About this blog

This is a window into the weird world of Anglicanism, as experienced on a Cathedral Close. Has anything much happened since Trollope's Barchester Chronicles? You will still see the 'canon in residence' hurrying across to choral Evensong, robes flapping, as the late bell chimes. But look carefully and you will notice he is checking the football score on his iPhone as he runs. This is also a writer's blog. It charts the agony and ecstasy of the novelist's life. And it's a fighter's blog. It charts the agony and ecstasy of the judo mat. Well, the agony, anyway.

Thursday 6 April 2017

THE LEAVING OF LIVERPOOL


Contrary to the old song, it is the leaving of Liverpool that grieves me.  Five years is not long enough to get to the end of what this city has to offer.  But hold onto your mitres, everyone: we’re off to across the Peaks, when the dean of Liverpool becomes the next bishop of Sheffield.  I'll let other commentators navigate a path through this complex terrain.  I need a whole novel for that kind of thing. Instead, I will sing a little love song to this mad city I currently live in.  Five years is not long, but it's long enough to start feeling at home.  Long enough to put down roots, and feel the twang as they are pulled up. 

Before we moved here, I’d never lived in the North West.  I’ve spent a lot of my adult life in the North East and then the West Midlands, and it took a while to get used to the constant sense that the coast was on the wrong side of me.  I arrived here completely ignorant, to be honest.  I’d only ever visited Liverpool once, on one of those I-am-an-idiot trips to renew a passport at short notice.  But I hadn’t lived here long before I realised this was my kind of city.  I’ve probably gone native by now.  If you’re interested in seeing my avada kedavra stare, simply make a fatuous crack about Scousers, shell suits and car theft.



In some ways, I discovered that I fitted in from the start.  While my sons were growing up I committed many maternal crimes, but chief among them were ‘talking to strangers in shops’ and ‘trying to be funny’.  Liverpool was an emotional homecoming.  Talking in shops is normal, and everyone’s a comedian.

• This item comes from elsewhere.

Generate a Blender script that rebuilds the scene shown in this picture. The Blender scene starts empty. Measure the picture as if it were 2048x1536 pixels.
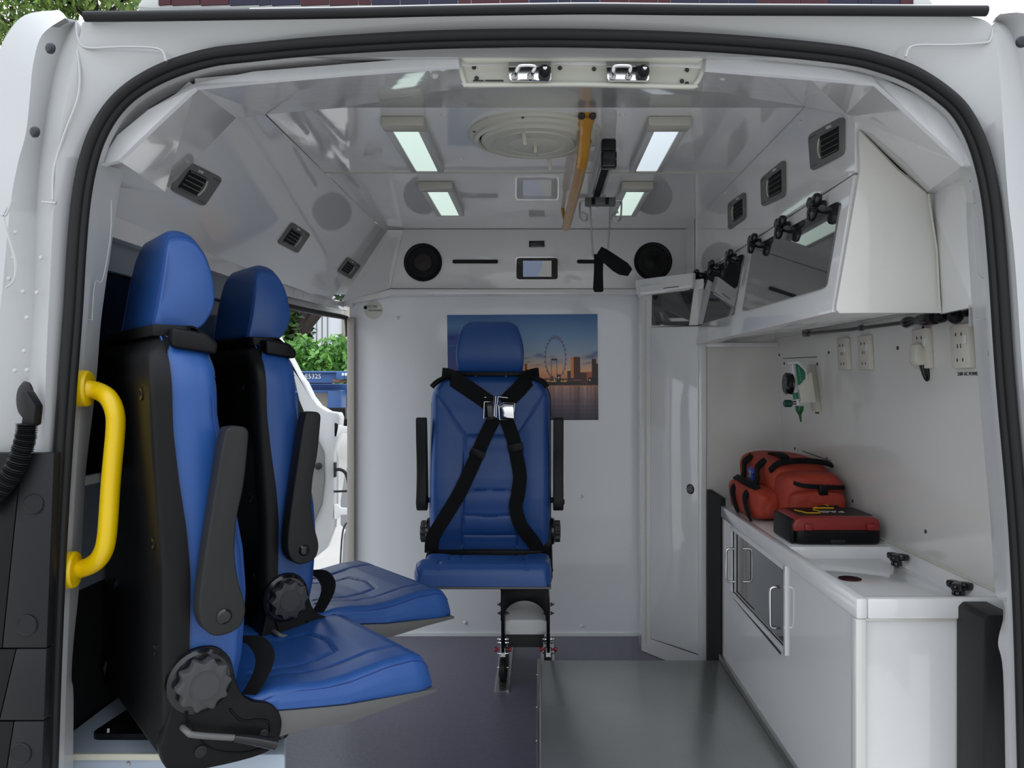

Liverpool is also a wildly glamorous city.  And here, again, (as someone who secretly thinks you can’t have too many feather boas) I felt instantly I was in the right place.  In a humble way, of course.  I have much to learn.  Fortunately, there are always people on hand to offer style advice in Liverpool.  Recently I ordered a pair of shoes online, and went to collect them from Liverpool One.  I believe every single person in the store, staff and customers alike, told me they were fabulous and a bargain and I should definitely buy them.  I sometimes wonder, though, if my fashion sense is now permanently skewed.  I can get on a train in Liverpool Lime St feeling woefully underdressed, and arrive in London (where a black North Face anorak is a flashy statement) looking like I’ve tried too hard. 


Liverpool’s friendliness is legendary, but the city also topped the Travelodge survey on random acts of kindness in the UK.  Kindness.  I prefer kindness to almost anything.  Holding doors open, smiling at strangers, letting people go ahead in supermarket queues.  These are all common pracitices round here.  As a runner and a pedestrian, I’ve often noticed the kindness of drivers waving me across side roads, and anticipating my zebra crossing use.  There is one quirk of Liverpool driving that sometimes catches non-locals out at traffic lights.  It’s not quite as simple as blatantly driving through a red light, but there’s a consensus that if you actually see it turn red as you approach, it doesn’t count.


So that’s been my Liverpool home for nearly five years.  I've lost count of the number of times I've thought 'What on EARTH is going on here?' and been forced to shrug and conclude 'It's Liverpool.'  Honestly, you’re a bit mad, you lot.  But I love you.  With your cathedral to spare, and your incredibly bare statue on the old Lewis’s building.  The docks, China Town, the museums, libraries, galleries, theatres, shops, the Phil, the football stadia.  I'll miss your quirky coffee shops and fabulous restaurants, your banter, your high heels and Velcro rollers, your purple wheelie bins, not forgetting the late lamented yellow duckmobile.  I love your churches and community projects and foodbanks, your tireless fight for justice, and the way you look out for people.  

I know I have it in me to love other places.  I’m looking forward to adding Sheffield to the list of great cities I can call home. I've already caught myself wondering whether I should commission Pete a pectoral cross made from upcycled vintage cutlery. (Maybe not.  He'd be forever getting it taken off him at airport security.)  

All shall be well.  Right now, there’s no denying: the leaving of Liverpool is going to grieve me. But at the end of the long pilgrimage, I may find those things I've loved and lost have all been treasured up.  I may reach the eternal city and find it has a Scouse Quarter.